Preservationists warn that mussels also threaten the long-term survival of shipwrecks. Their colonies cling to wood and metal, accelerating deterioration. According to CBC News, experts estimate that within two decades, many submerged vessels may become unidentifiable.

Melnick noted the dual impact of the mussels: “Before discovering the Africa, our work focused on the ecological impacts of the mussels, which have devastated fisheries around the lakes. We hadn’t considered the effect they could have on our cultural heritage. But the mussels have truly changed everything in the deep waters of the Great Lakes.”

The Cultural and Scientific Value of the Find

The discovery of the Africa closes a long-standing historical question and provides rare insight into late 19th-century shipping infrastructure. Few vessels from that era have been found so well preserved.

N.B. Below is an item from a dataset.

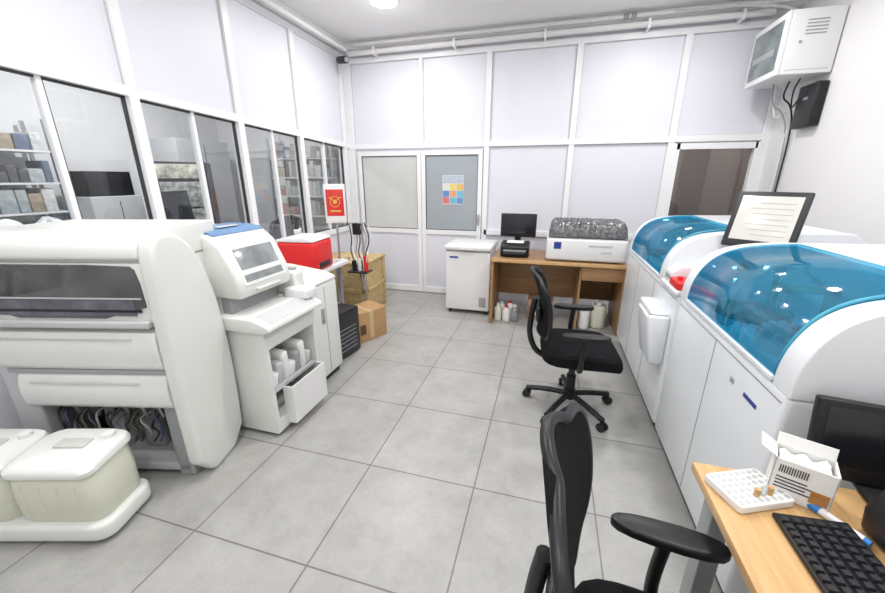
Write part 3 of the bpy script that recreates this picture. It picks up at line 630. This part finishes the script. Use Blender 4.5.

It also advances efforts to document the region’s underwater heritage before invasive species permanently alter or destroy it. For researchers studying the intersection of ecology and maritime history, the wreck demonstrates how one environmental crisis can unexpectedly illuminate another part of the past.

For local communities whose ancestors worked on the Great Lakes, the find is both a historical milestone and a solemn reminder of the dangers sailors faced.

What Comes Next for the Africa

Drebert and Melnick’s footage will appear in their upcoming documentary, All Too Clear, which examines how invasive mussels have reshaped the Great Lakes, visually, ecologically, and historically.

No recovery of the vessel is planned. Because human remains may still be inside, the wreck is treated as a gravesite and protected as a cultural resource. Future research will rely on imaging rather than physical disturbance.

Still, the discovery ensures that the story of the Africa, its disappearance, its crew, and its place in Great Lakes history, is no longer lost beneath the surface.